#### Required task:
Begin with the first line of the material and write out each line exactly, ending with the line that contains "mb.obj('relief_waves', 'relief', root)". Pictures are not part of the copy.

#### Data excerpt:
- - - - - - -
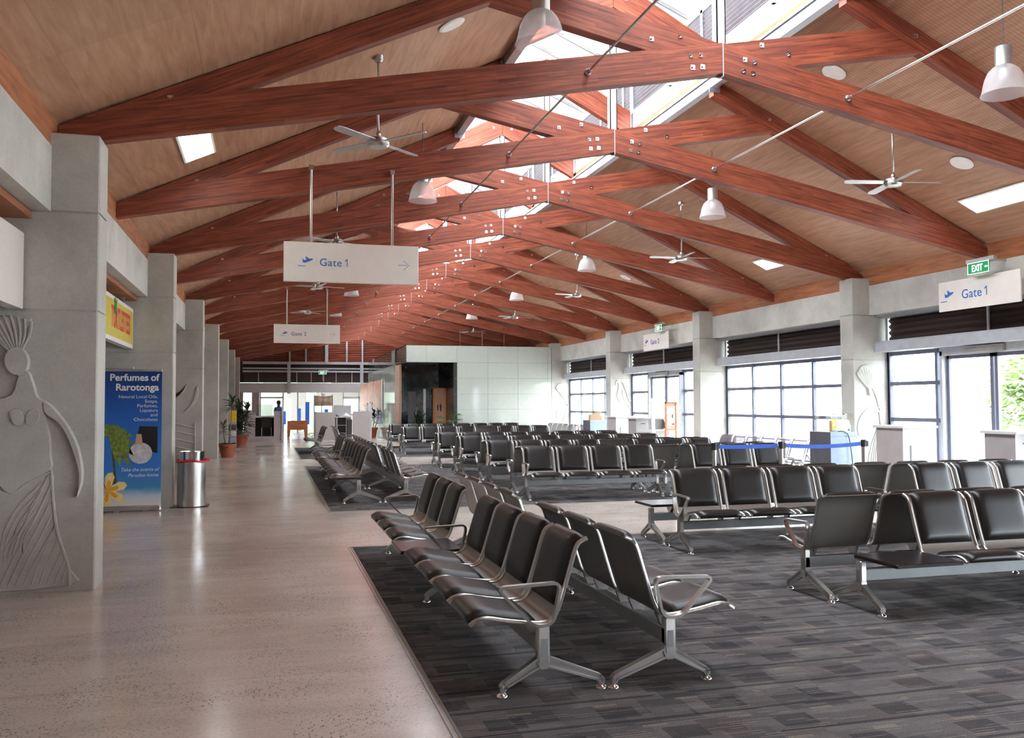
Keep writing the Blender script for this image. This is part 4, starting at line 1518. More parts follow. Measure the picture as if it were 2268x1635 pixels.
raised(mb, sh(smooth_poly([(11.44, 1.82), (11.55, 1.86), (11.62, 1.6), (11.62, 1.4), (11.5, 1.0), (11.4, 0.6), (11.33, 0.6), (11.46, 1.05), (11.56, 1.4), (11.54, 1.66)], 3)), 0.02, 0.004)
mb.obj('relief_figure', 'relief', root)
# crescent and waves on the third left column
root, yf = cols[('left', 2)]
lx = root.location.x
mb = MB()
raised(mb, sh(smooth_poly([(-1.58, 2.02), (-1.545, 1.87), (-1.60, 1.68), (-1.72, 1.52), (-1.88, 1.41), (-1.74, 1.57), (-1.65, 1.74)], 3)), 0.05)
mb.obj('relief_crescent', 'relief', root)
mb = MB()
raised(mb, sh(smooth_poly([(-2.1, 1.74), (-1.95, 1.84), (-1.80, 2.06), (-1.86, 1.88), (-1.98, 1.76)], 3)), 0.05)
mb.obj('relief_crescent', 'relief', root)
mb = MB()
for i in range(6):  # no lamps known here; added to brighten the far hall
    z = 1.14 - 0.17 * i
    ridge(mb, sh([(-2.2, z), (-2.0, z + 0.03), (-1.8, z - 0.02), (-1.62, z - 0.06)]), 0.014)
ridge(mb, sh([(-1.62, 1.2), (-1.61, 0.6), (-1.62, 0.05)]), 0.012)
mb.obj('relief_waves', 'relief', root)

# ================================================================== LEFT AISLE THINGS
# roll-up banner
t = NT('banner_print')
tc = t.N('ShaderNodeTexCoord')
sp_ = t.N('ShaderNodeSeparateXYZ')
t.L(tc.outputs['Object'], sp_.inputs[0])
z01 = t.math('DIVIDE', sp_.outputs[2], 2.05)
t.color(t.ramp(t.math('ADD', z01, t.math('MULTIPLY', t.noise(t.coords((1, 1, 3)), 3, 3), 0.06)), [(0.06, srgb(236, 228, 220)), (0.14, srgb(196, 214, 226)), (0.2, srgb(70, 140, 196)), (0.32, srgb(52, 126, 204)), (0.75, srgb(30, 92, 176)), (1.0, srgb(16, 56, 124))]))
t.props(0.35)
M['bannerprint'] = t.m
root = thing('rollup_banner', 'blue roll-up banner advertising perfumes of Rarotonga, standing before a column', 'banner', (-2.0, 14.50, 0))
MB().bbox(-0.425, 0.425, -0.09, 0.09, 0.015, 0.085, 0.02).obj('base', 'alu', root)
for s in (-0.2, 0.2):
    MB().bbox(s - 0.03, s + 0.03, -0.14, 0.14, 0.0, 0.018, 0.005).obj('foot', 'alu', root)
MB().box(-0.415, 0.415, -0.004, 0.0, 0.08, 2.12).obj('panel', 'bannerprint', root)
MB().bbox(-0.42, 0.42, -0.012, 0.012, 2.11, 2.145, 0.006).obj('top_rail', 'alu', root)
MB().lathe([(0.008, 0.03), (0.008, 2.18)], (0.0, 0.05, 0), 8).obj('pole', 'alu', root)
def btext(body, size, x, z, line=1.0, **kw):
    kw.setdefault('extrude', 0.0008)
    kw.setdefault('word', 0.77)
    if '\n' in body:
        for i, b in enumerate(body.split('\n')):
            btext(b.strip(), size, x, z - i * size * line, **kw)
        return
    link('lettering', text_mesh(body, size, 'white', align='RIGHT', **kw), root, (x, -0.005, z), RX90)
btext('Perfumes of\nRarotonga', 0.145, 0.37, 1.97, bold=0.0035, line=1.02)
btext('Natural Local Oils,\nSoaps,\nPerfumes,\nLiqueurs\nand \nChocolates', 0.068, 0.36, 1.705, line=1.02, sx=1.1)
btext('Take the scents of\nParadise home', 0.074, 0.375, 0.60, line=1.15, shear=0.35)
def flat(name, poly, mat, y=-0.0055, z=0, x=0):
    return MB().prism(poly, 'y', y, y + 0.0012).obj(name, mat, root, (x, 0, z))
M['palmprint'] = plain('palm_print', (120, 140, 60), 0.4, var=0.3, scale=20)
M['palmdark'] = plain('palm_print_dark', (86, 82, 44), 0.4, var=0.3, scale=20)
M['petal'] = plain('petal_print', (250, 226, 160), 0.4, var=0.1, scale=12)
M['petalheart'] = plain('petal_heart_print', (244, 176, 30), 0.4, var=0.1)
M['glassprint'] = plain('bottle_print', (206, 204, 206), 0.35, var=0.15, scale=14)
mb = MB()
cx, cz = -0.30, 1.12
for i, (a, L_) in enumerate([(100, .36), (75, .36), (50, .34), (28, .36), (5, .34), (-22, .36), (-45, .4), (-65, .34), (125, .3)]):
    a = math.radians(a)
    p = [(cx + math.cos(a) * L_ * t_ - math.sin(a) * w, cz + math.sin(a) * L_ * t_ + math.cos(a) * w - 0.22 * t_ * t_ * L_ * 2) for t_, w in ((0, 0.02), (0.3, 0.06), (0.7, 0.05), (1, 0), (0.7, -0.055), (0.3, -0.05), (0, -0.02))]
    p = [(max(-0.412, q[0]), q[1]) for q in p]
    mb.prism(p, 'y', -0.0056 - 0.0002 * i, -0.0046 - 0.0002 * i)
mb.obj('palm_picture', 'palmprint', root)
MB().prism([(-0.30, 1.05), (-0.27, 1.05), (-0.225, 0.62), (-0.20, 0.36), (-0.255, 0.36), (-0.255, 0.62)], 'y', -0.0056, -0.0046).obj('palm_picture', 'palmdark', root)
mb, mc = MB(), MB()
fx, fz = -0.335, 0.31
for i, a in enumerate((20, 80, 150, 265, 325)):
    a = math.radians(a)
    def pt(u_, v_):
        return (max(-0.413, fx + math.cos(a) * u_ - math.sin(a) * v_), max(0.088, fz + math.sin(a) * u_ + math.cos(a) * v_))
    mb.prism([pt(0.0, 0), pt(0.1, 0.06), pt(0.2, 0.075), pt(0.27, 0.04), pt(0.285, -0.02), pt(0.22, -0.06), pt(0.1, -0.045)], 'y', -0.0066 - 0.0002 * i, -0.0056 - .0002 * i)
    mc.prism([pt(0.0, 0), pt(0.06, 0.03), pt(0.14, 0.03), pt(0.17, 0.0), pt(0.13, -0.03), pt(0.05, -0.02)], 'y', -0.0082 - .0001 * i, -0.0076 - .0001 * i)
mb.obj('flower_picture', 'petal', root)
mc.obj('flower_picture', 'petalheart', root)
flat('box_picture', [(0.1, 1.28), (0.36, 1.27), (0.36, 0.87), (0.25, 0.89), (0.07, 1.12)], 'black')
flat('bottle_picture', ell(0.12, 0.87, 0.165, 0.16, 0, 26), 'glassprint', -0.0066)
flat('bottle_picture', [(0.04, 1.0), (0.15, 1.0), (0.13, 1.16), (0.06, 1.16)], 'beige', -0.0070)
# litter bin
root = thing('litter_bin', 'round stainless steel litter bin with red liner rim, beside the banner', 'bin', (-1.18, 14.92, 0))
MB().lathe([(0.215, 0.012), (0.215, 0.70)], seg=36).obj('body', 'steel', root, smooth=True)
MB().lathe([(0.19, 0.70), (0.195, 0.86), (0.175, 0.865), (0.17, 0.75), (0.02, 0.74)], seg=36, caps=False).obj('lid_ring', 'chrome', root, smooth=True)
mb = MB()
pts = [(0.222 * math.cos(a) * (1 + 0.04 * math.sin(5 * a)), 0.222 * math.sin(a) * (1 + 0.04 * math.sin(5 * a)), 0.715 + 0.012 * math.sin(3 * a)) for a in [2 * PI * i / 40 for i in range(40)]]
mb.tube(pts, 0.018, 6, closed=True)
mb.lathe([(0.03, 0), (0.035, 0.03), (0.02, 0.05)], (0.235, 0.03, 0.70), 8)
mb.obj('red_liner', 'red', root, smooth=True)
MB().lathe([(0.21, 0.0), (0.21, 0.014)], seg=24).box(-0.30, 0.26, -0.2, 0.2, 0, 0.008).obj('base_mat', 'black', root)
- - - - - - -
#### In response:
Keep writing the Blender script for this image. This is part 4, starting at line 1518. More parts follow. Measure the picture as if it were 2268x1635 pixels.
raised(mb, sh(smooth_poly([(11.44, 1.82), (11.55, 1.86), (11.62, 1.6), (11.62, 1.4), (11.5, 1.0), (11.4, 0.6), (11.33, 0.6), (11.46, 1.05), (11.56, 1.4), (11.54, 1.66)], 3)), 0.02, 0.004)
mb.obj('relief_figure', 'relief', root)
# crescent and waves on the third left column
root, yf = cols[('left', 2)]
lx = root.location.x
mb = MB()
raised(mb, sh(smooth_poly([(-1.58, 2.02), (-1.545, 1.87), (-1.60, 1.68), (-1.72, 1.52), (-1.88, 1.41), (-1.74, 1.57), (-1.65, 1.74)], 3)), 0.05)
mb.obj('relief_crescent', 'relief', root)
mb = MB()
raised(mb, sh(smooth_poly([(-2.1, 1.74), (-1.95, 1.84), (-1.80, 2.06), (-1.86, 1.88), (-1.98, 1.76)], 3)), 0.05)
mb.obj('relief_crescent', 'relief', root)
mb = MB()
for i in range(6):  # no lamps known here; added to brighten the far hall
    z = 1.14 - 0.17 * i
    ridge(mb, sh([(-2.2, z), (-2.0, z + 0.03), (-1.8, z - 0.02), (-1.62, z - 0.06)]), 0.014)
ridge(mb, sh([(-1.62, 1.2), (-1.61, 0.6), (-1.62, 0.05)]), 0.012)
mb.obj('relief_waves', 'relief', root)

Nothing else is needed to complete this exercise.